The pressure device applied to the tank is by means of a pump, which from the drawings attached is indicated to be by operation, independent of the operation of the car. There is nothing, however, in the claim which suggests this idea, except by reference.
The plaintiffs’ business is the spraying of railway tracks with a liquid weed killer by means of the device made under this patent, and during the year 1918 it seems to have used 281,320 gallons of liquid on such railways as the Chicago & Northwestern, Lehigh Valey, Baltimore & Ohio, Illinois Central, Southern Pacific, Pennsylvania Railroad, and other road and trolley lines. The defendant for many years prior to the commencement of business by the plaintiff has been engaged in the railroad weed-killing enterprise.
Lhe plaintiffs’ fifth claim by analysis consists of three parts — the tank, a discharge device, and a means for using pressure. Its eighth claim, in addition to the discharge device, consists of a nozzle pipe with a series of nozzles connected therewith, each containing an independent valve controlling' the passage of liquid therefrom. The defendant asserts that there is no novelty in either of these claims. With respect to claim 5 he cites the Haughey patent, No. 397,287. This patent discloses in a street-sprinkling device a tank mounted on a carriage with an air pump, not independently operated, but operated from the driving gear of the carriage, for the purpose of establishing pressure, and a discharge device.
In 1891 a patent was issued to Tyrrel, No. 444,786, embodying a somewhat similar device for the purpose of destroying insects. In this device we have three elements — the tank, a discharge pipe, and air pump. In 1904 a further patent was issued to one Smith, No. 765,518, for a street cleaner. The street cleaner added to the three elements above recited a control by the driver of each of the spraying devices. It is obvious from the analysis of these patents that for years prior to the patent in suit the combination of the three elements existed and was well known; the only suggested change being the independent action of the pumping device, if it is included within the specification of claim, and which was no doubt used for convenience only, and is certainly analogous to a pump driven from the running gear of the carriage.

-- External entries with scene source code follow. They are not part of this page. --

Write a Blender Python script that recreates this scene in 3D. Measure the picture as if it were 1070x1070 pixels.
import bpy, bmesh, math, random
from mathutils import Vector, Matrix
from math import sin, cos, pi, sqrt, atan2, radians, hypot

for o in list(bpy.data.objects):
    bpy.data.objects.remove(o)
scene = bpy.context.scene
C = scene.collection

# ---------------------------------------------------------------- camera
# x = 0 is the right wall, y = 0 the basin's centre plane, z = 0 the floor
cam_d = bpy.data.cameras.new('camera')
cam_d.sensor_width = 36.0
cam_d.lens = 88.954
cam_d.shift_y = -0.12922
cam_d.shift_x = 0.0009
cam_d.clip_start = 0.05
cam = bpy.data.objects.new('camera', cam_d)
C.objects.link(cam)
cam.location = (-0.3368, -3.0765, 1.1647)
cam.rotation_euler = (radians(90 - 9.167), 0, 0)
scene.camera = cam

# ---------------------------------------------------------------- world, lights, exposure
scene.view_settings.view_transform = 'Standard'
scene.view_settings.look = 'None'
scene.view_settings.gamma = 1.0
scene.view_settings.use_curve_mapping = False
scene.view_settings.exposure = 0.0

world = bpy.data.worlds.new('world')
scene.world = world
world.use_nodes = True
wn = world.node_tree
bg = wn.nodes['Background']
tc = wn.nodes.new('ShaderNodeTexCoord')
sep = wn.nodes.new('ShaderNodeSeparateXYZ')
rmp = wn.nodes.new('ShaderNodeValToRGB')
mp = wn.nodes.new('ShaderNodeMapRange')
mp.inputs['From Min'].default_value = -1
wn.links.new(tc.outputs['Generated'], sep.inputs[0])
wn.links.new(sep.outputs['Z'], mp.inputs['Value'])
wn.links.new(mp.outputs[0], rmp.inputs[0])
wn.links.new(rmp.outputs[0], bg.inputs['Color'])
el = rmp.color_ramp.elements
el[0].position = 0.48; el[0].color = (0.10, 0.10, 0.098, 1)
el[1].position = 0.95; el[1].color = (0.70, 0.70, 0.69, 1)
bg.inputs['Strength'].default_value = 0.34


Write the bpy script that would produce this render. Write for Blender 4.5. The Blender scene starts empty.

Defendant further claims that claim 8 of the patent in suit is completely anticipated by the Farrand patent, No. 390,657 — 1888, for a potato sprinkler, where substantially a similar sprinkling device and combination were used, consisting of a series of nozzles designed for sprinkling the ground, each nozzle controlled by means of a lever and valves.
Numerous other patents are cited: Murphy, No. 736,135, for a street washer; Ward, No. 805,689, for a poison distributor for plants;
The application for the injunction will be denied, for the reason that there exists no novelty in the plaintiffs’ claim.